In her answer, FDPA Chair Carol Kuniholm pointed out that the League of Women Voters and other advocates asked in 1990, 2000 and 2010 that legislators follow constitutional requirements. Those requests were ignored and the districts were worse each decade.


Rep. Brian Sims, D-Philadelphia noted that PA citizens have asked for a remedy to gerrymandering for the better part of three decades. He asked “To what do you attribute our lack of movement on redistricting reform?” David Thornburgh’s answer:

“The rules of the game by which your offices are determined and these districts are determined are one of the fundamental building blocks of power, in the commonwealth, in the general assembly, in the dance between the courts and the executive and the general assembly and that in a nutshell explains why it’s so difficult to move change forward… . Maybe the short answer is change doesn’t come easily in Pennsylvania.”
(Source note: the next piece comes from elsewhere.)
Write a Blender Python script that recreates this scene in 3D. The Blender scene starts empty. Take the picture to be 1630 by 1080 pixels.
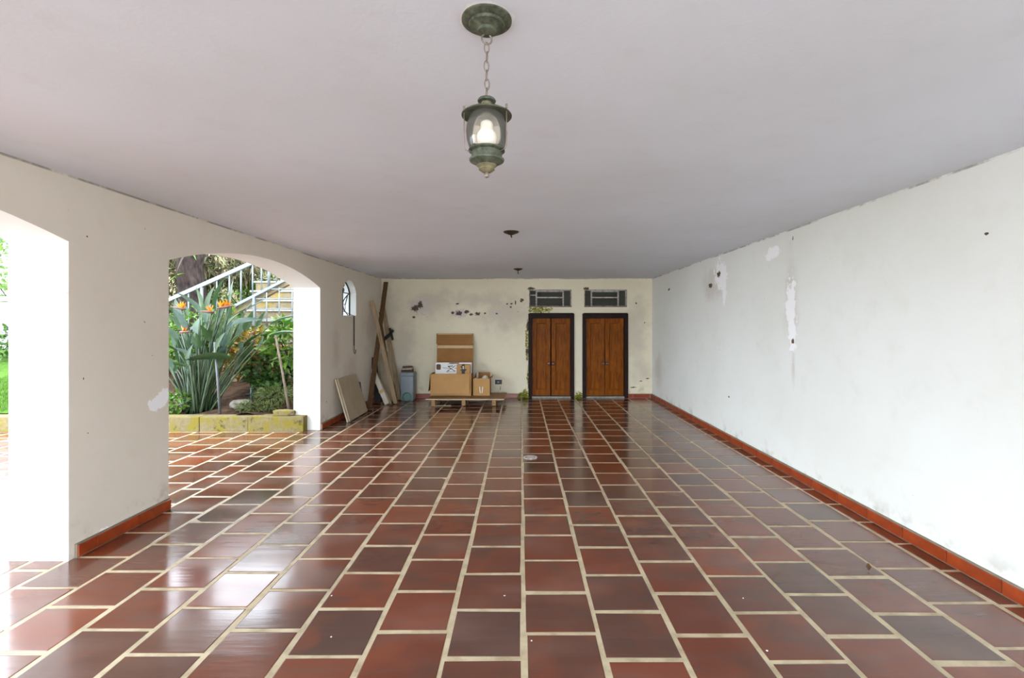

Rep. Boyle thanked the advocates for their work and called the maps of 2011 a “disgrace” and “an affront to democracy.” He concluded “It was good to see that the citizenry responded and I think in many ways it’s surprising to many that such a dry issue as redistricting has become such a passionate issue to so many people… . This legislative body has to do better when we do redistricting in 2021.”

Rep. Everett promised future meetings: “There’s no set answer and no easy answer to how to do this and I look forward to working with the committee to work our way through this.”